Time lapse video created on my T-Mobile LG G4
Imagine being gone for about 15 years, perhaps to another country, maybe just a few towns over, but away nonetheless. Remember that spot where you created your fondest memories? It may have been at the local pizza shop, a baseball field where you learned to play t-ball with your siblings, or even the house you grew up in. Would you feel sadness upon returning only to find it as if it had never existed? As if it didn’t matter?
These things happen a lot in life, I suppose. Here’s a story of mine.
In a previous blog about my sister’s 21st birthday, I mentioned that I road tripped from Charlotte to Ohio for the occasion. One thing I didn’t touch on in that post was the bittersweet racing emotions that came to surface.
It had been quite some time since I had driven to Ohio.

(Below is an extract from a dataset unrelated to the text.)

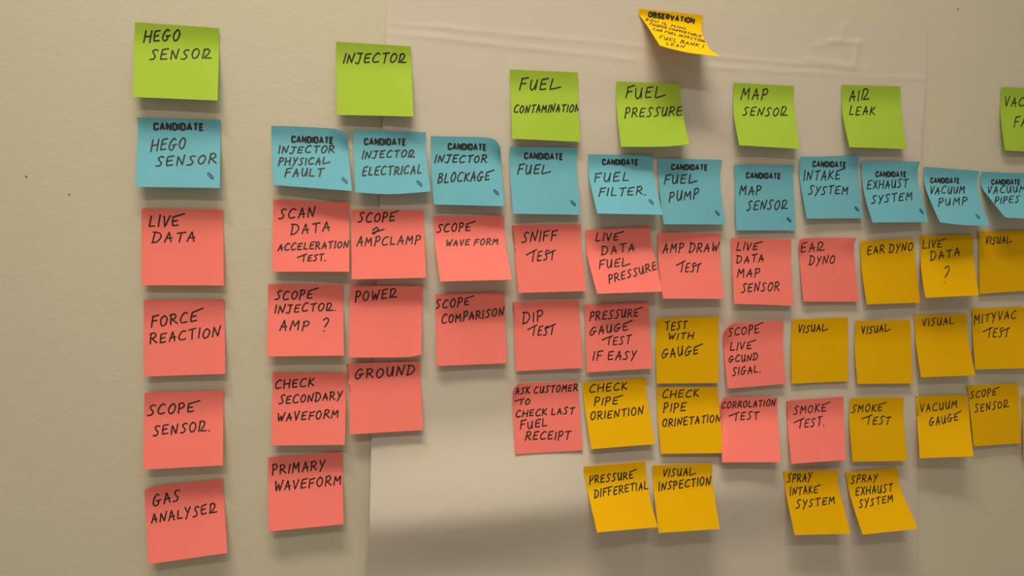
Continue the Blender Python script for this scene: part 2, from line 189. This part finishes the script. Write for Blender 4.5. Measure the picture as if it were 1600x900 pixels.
 {'c': 'o', 'q': [(998.3, 14), (1099, 26), (1126.7, 88.5), (1031, 71)], 'T': [(1046.7, 18.3), (1091, 23)], 'R': [(1096.7, 39), (1096.9, 52), (1103.3, 66.7), (1111, 79)], 'B': [(1102, 85.6), (1074.4, 82), (1046.7, 75.8)], 'L': [(999, 23), (1009, 36.7), (1019, 52)], 'h': (1012.5, 26.8, 1084.8, 37.2, 8.6), 't': [('2011 1L MINI', 1008, 31.7, 1070, 46.7, 3.3), ('COOPER CONVERTABLE', 1014.5, 39, 1095, 58.5, 3.4), ('CAR FUEL INJECTION', 1020, 46.8, 1101, 66.5, 3.4), ('FUEL BANK 1', 1030, 60.3, 1099, 75, 4.8), ('LEAN', 1041, 70.5, 1069, 75, 4.4)], 
  'lab': 'golden yellow OBSERVATION note at the top of the sheet, bent out from the wall', 'd': (48, 47)},
]

# ---------------------------------------------------------------- helpers
def ray(px):
    return FW * FPX + RT * (px[0] - 800.0) - UP * (px[1] - 450.0)

def at(px, d=0.0):
    """the point at a distance d (metres) in front of the wall that shows at a pixel"""
    v = ray(px)
    return EYE + v * ((DIST - d) / v.y)

def to_px(p):
    q = p - EYE
    w = q.dot(FW)
    return (800.0 + FPX * q.dot(RT) / w, 450.0 - FPX * q.dot(UP) / w)

def material(name, rgb, rough=0.8, bump=None, trans=0.0, mottling=0.0, mscale=30.0, spec=0.3):
    m = bpy.data.materials.new(name)
    m.use_nodes = True
    nt = m.node_tree
    nd, lk = nt.nodes, nt.links
    b = nd['Principled BSDF']
    b.inputs['Roughness'].default_value = rough
    b.inputs['Specular IOR Level'].default_value = spec
    b.inputs['Base Color'].default_value = (*rgb, 1)
    tc = nd.new('ShaderNodeTexCoord')
    src = None
    if mottling:
        n = nd.new('ShaderNodeTexNoise')
        n.inputs['Scale'].default_value = mscale
        n.inputs['Detail'].default_value = 4
        lk.new(tc.outputs['Object'], n.inputs['Vector'])
        r = nd.new('ShaderNodeValToRGB')
        r.color_ramp.elements[0].position = 0.3
        r.color_ramp.elements[1].position = 0.7
        r.color_ramp.elements[0].color = (*[c * (1 - mottling) for c in rgb], 1)
        r.color_ramp.elements[1].color = (*[min(1, c * (1 + mottling)) for c in rgb], 1)
        lk.new(n.outputs['Fac'], r.inputs['Fac'])
        lk.new(r.outputs['Color'], b.inputs['Base Color'])
        src = r.outputs['Color']
    if bump:
        prev = None
        for scale, dist in bump:
            n = nd.new('ShaderNodeTexNoise')
            n.inputs['Scale'].default_value = scale
            n.inputs['Detail'].default_value = 2
            lk.new(tc.outputs['Object'], n.inputs['Vector'])
            bp_ = nd.new('ShaderNodeBump')
            bp_.inputs['Distance'].default_value = dist
            lk.new(n.outputs['Fac'], bp_.inputs['Height'])
            if prev:
                lk.new(prev.outputs['Normal'], bp_.inputs['Normal'])
            prev = bp_
        lk.new(prev.outputs['Normal'], b.inputs['Normal'])
    if trans:
        t = nd.new('ShaderNodeBsdfTranslucent')
        t.inputs['Color'].default_value = (*rgb, 1)
        if src:
            lk.new(src, t.inputs['Color'])
        mx = nd.new('ShaderNodeMixShader')
        mx.inputs['Fac'].default_value = trans
        lk.new(b.outputs['BSDF'], mx.inputs[1])
        lk.new(t.outputs['BSDF'], mx.inputs[2])
        lk.new(mx.outputs['Shader'], nd['Material Output'].inputs['Surface'])
    return m

M_WALL = material('wall_paint', (0.56, 0.535, 0.43), 0.75, bump=[(260, 0.00018), (60, 0.0003)], mottling=0.015, mscale=5)
M_SHEET = material('flip_chart_paper', (0.61, 0.568, 0.498), 0.75, bump=[(40, 0.0004)], trans=0.08)
M_NOTE = {
    'g': material('lime_green_paper', (0.42, 0.63, 0.065), 0.7, trans=0.20, mottling=0.02, bump=[(70, 0.0002)], spec=0.08),
    'b': material('sky_blue_paper', (0.18, 0.53, 0.68), 0.7, trans=0.20, mottling=0.02, bump=[(70, 0.0002)], spec=0.08),
    'p': material('coral_pink_paper', (0.97, 0.25, 0.22), 0.7, trans=0.20, mottling=0.02, bump=[(70, 0.0002)], spec=0.08),
    'y': material('amber_yellow_paper', (0.82, 0.485, 0.002), 0.7, trans=0.20, mottling=0.02, bump=[(70, 0.0002)], spec=0.08),
    'o': material('golden_yellow_paper', (0.95, 0.62, 0.004), 0.7, trans=0.20, mottling=0.02, bump=[(70, 0.0002)], spec=0.08),
}
M_INK = material('black_marker_ink', (0.018, 0.016, 0.015), 0.5)
M_PRINT = material('printed_black_ink', (0.022, 0.026, 0.028), 0.55)
M_EMBLEM = material('printed_blue_ink', (0.010, 0.075, 0.17), 0.55)
M_SPECK = material('dark_scuff', (0.16, 0.13, 0.09), 0.9)

def link_mesh(name, verts, faces, mat, parent=None, smooth=True, origin=None):
    if origin is not None:
        verts = [v - origin for v in verts]
    me = bpy.data.meshes.new(name)
    me.from_pydata([tuple(v) for v in verts], [], faces)
    me.materials.append(mat)
    if smooth:
        for p in me.polygons:
            p.use_smooth = True
    me.update()
    o = bpy.data.objects.new(name, me)
    COL.objects.link(o)
    if parent is not None:
        o.parent = parent
    elif origin is not None:
        o.location = origin
    return o

def sheet_solid(grid, thick):
    """a sheet of real thickness from a grid of points; the front faces the room"""
    nv, nu = len(grid), len(grid[0])
    nrm = [[None] * nu for _ in range(nv)]
    for j in range(nv):
        for i in range(nu):
            a = grid[j][min(i + 1, nu - 1)] - grid[j][max(i - 1, 0)]
            b = grid[min(j + 1, nv - 1)][i] - grid[max(j - 1, 0)][i]
            n = a.cross(b)
            if n.y > 0:
                n = -n
            nrm[j][i] = n.normalized()
    V = [grid[j][i] for j in range(nv) for i in range(nu)]
    V += [grid[j][i] - nrm[j][i] * thick for j in range(nv) for i in range(nu)]
    k = nv * nu
    F = []
    for j in range(nv - 1):
        for i in range(nu - 1):
            a = j * nu + i
            F.append((a, a + nu, a + nu + 1, a + 1))
            F.append((k + a, k + a + 1, k + a + nu + 1, k + a + nu))
    ring = [i for i in range(nu)] + [j * nu + nu - 1 for j in range(1, nv)] + \
           [(nv - 1) * nu + i for i in range(nu - 2, -1, -1)] + [j * nu for j in range(nv - 2, 0, -1)]
    # the cut edge has corners of its own, so it stays crisp
    m, n = len(V), len(ring)
    V += [V[a].copy() for a in ring] + [V[k + a].copy() for a in ring]
    for q in range(n):
        F.append((m + q, m + (q + 1) % n, m + n + (q + 1) % n, m + n + q))
    return V, F

def lerp(a, b, t):
    return a + (b - a) * t

def sstep(a, b, x):
    t = max(0.0, min(1.0, (x - a) / (b - a)))
    return t * t * (3 - 2 * t)

def poly_at(pts, y):
    """x of a top-to-bottom polyline at height y (smoothly)"""
    for (x0, y0), (x1, y1) in zip(pts, pts[1:]):
        if y <= y1:
            return lerp(x0, x1, (y - y0) / (y1 - y0))
    return pts[-1][0]

# ---------------------------------------------------------------- the wall
wv = [Vector(v) for v in ((-2.6, 0, -1.45), (3.6, 0, -1.45), (3.6, 0, 1.25), (-2.6, 0, 1.25),
                          (-2.6, 0.1, -1.45), (3.6, 0.1, -1.45), (3.6, 0.1, 1.25), (-2.6, 0.1, 1.25))]
wall = link_mesh('wall_back', wv, [(0, 1, 2, 3), (5, 4, 7, 6), (4, 0, 3, 7), (1, 5, 6, 2), (3, 2, 6, 7), (4, 5, 1, 0)],
                 M_WALL, smooth=False)
wall['kind'] = 'structure'

# ---------------------------------------------------------------- the flip chart sheet
SH_L = [(606.5, -40), (603, 60), (596, 250), (587, 480), (580, 690), (577, 800), (571, 900), (560, 1150)]
SH_R = [(1448.5, -40), (1447, 46), (1445, 128), (1437, 220), (1434, 500), (1430, 860), (1424, 1150)]
SH_TOP = lambda x: 46.0 + (x - 1447.0) * 0.0983
SH_BOT = lambda x: 1130.0 + (x - 570.0) * -0.07

def bump_line(x, y, x0, y0, x1, y1, amp, wid, fade=12.0):
    dx, dy = x1 - x0, y1 - y0
    L = math.hypot(dx, dy)
    t = ((x - x0) * dx + (y - y0) * dy) / L
    s = ((x - x0) * dy - (y - y0) * dx) / L
    f = sstep(-fade, 0, t) * (1 - sstep(L, L + fade, t))
    return amp * f * math.exp(-(s / wid) ** 2)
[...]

I moved to Florida via Indianapolis via Ohio in 2010 and most of the times I have been back to “The North” since then have been by plane. So, I was looking forward to many hours on the road with just my thoughts, Audible (I love audio books), and of course Spotify.
The route I took goes north from Charlotte and then northwest (insert picture of Kanye and Kim’s baby here) on US-35 to Dayton.
Upon approaching that part of my route, I was mostly just feeling anxious to get to my destination because it’s the second to last stretch of road before being officially “home”. I didn’t think much about what might come up about an hour after I turned onto it.
US-35 is where my racing dreams were born. It is the path we took to plant a seed and later develop a dream.
35 Raceway was a 1/5 mile semi-banked dirt track in Chillicothe. It had a large grandstand spanning the front stretch and a great pit area, all which you could see from the highway. It was the birthplace of my love for dirt racing and where my family and I made the first big step up from Quarter Midgets to Micro Sprints when I was 11. I distinctly remember the excitement I would feel as we would approach the exit and see the track in all of its glory every Saturday.
Driving the #7M in one of my first races at 35 Raceway
As I approached the Frankfort exit on this particularly beautiful road-tripping day, I was anxious to see what the old 35 Raceway looked like. I did know that several years ago, it was (sadly) shut down and moved to a different location, but I anxiously approached with hopes that (at least) some evidence of its history would remain.
I glanced to the right as I passed under the overpass heading west to find what could only be described as abandonment. A flatland. Nothing but a field.
Considering how big of a deal that place was to me at back in 2001, I thought about the hopes, dreams and memories of thousands of people that were created there through the years. Of course I know that the track has been moved and still “exists” but now, the material existence where so many dreams were created seem to have gone away with the wind. It reminded me of the love I have for dirt racing and how good things really were when they were simple. “If only I knew then…what I know now…”
I had about an hour to think about this sad sight before I approached the area in which the true beginning of my racing career took place: Kil-Kare Raceway in Xenia, Ohio. The place where two young parents took their 4-year-old little girl to watch kids a few years older than her racing around a tiny little bull ring in cars called Quarter Midgets.
I sat in a racecar that day for the first time back in 1994. I remember sitting in that car and telling my dad “I want to race”. It was not long after that we were loading up a one-of-a-kind Quarter Midget built by John Furry into the back of my dad’s pickup truck.
Soon, I was reminded that Kil-Kare recently shut down abruptly. A nice facility that had a Quarter Midget track, a drag strip and what I called “the big track” (a 1/3 mile paved oval) where I later raced USAC Ford Focus Midgets.
I was sad. It is such an empty feeling to know that something so special has been left behind, just as if it had never existed. As I write this, I recall Matthew Dilner’s Lost Speedways and understand more than ever why he created it. I decided I would accept that these things are just evidence of the cycle of life, and also the challenges that our sport faces each year. I am hopeful that I will be back in a racecar soon to continue writing my story, and thankful I have amazing memories that I can hold onto forever.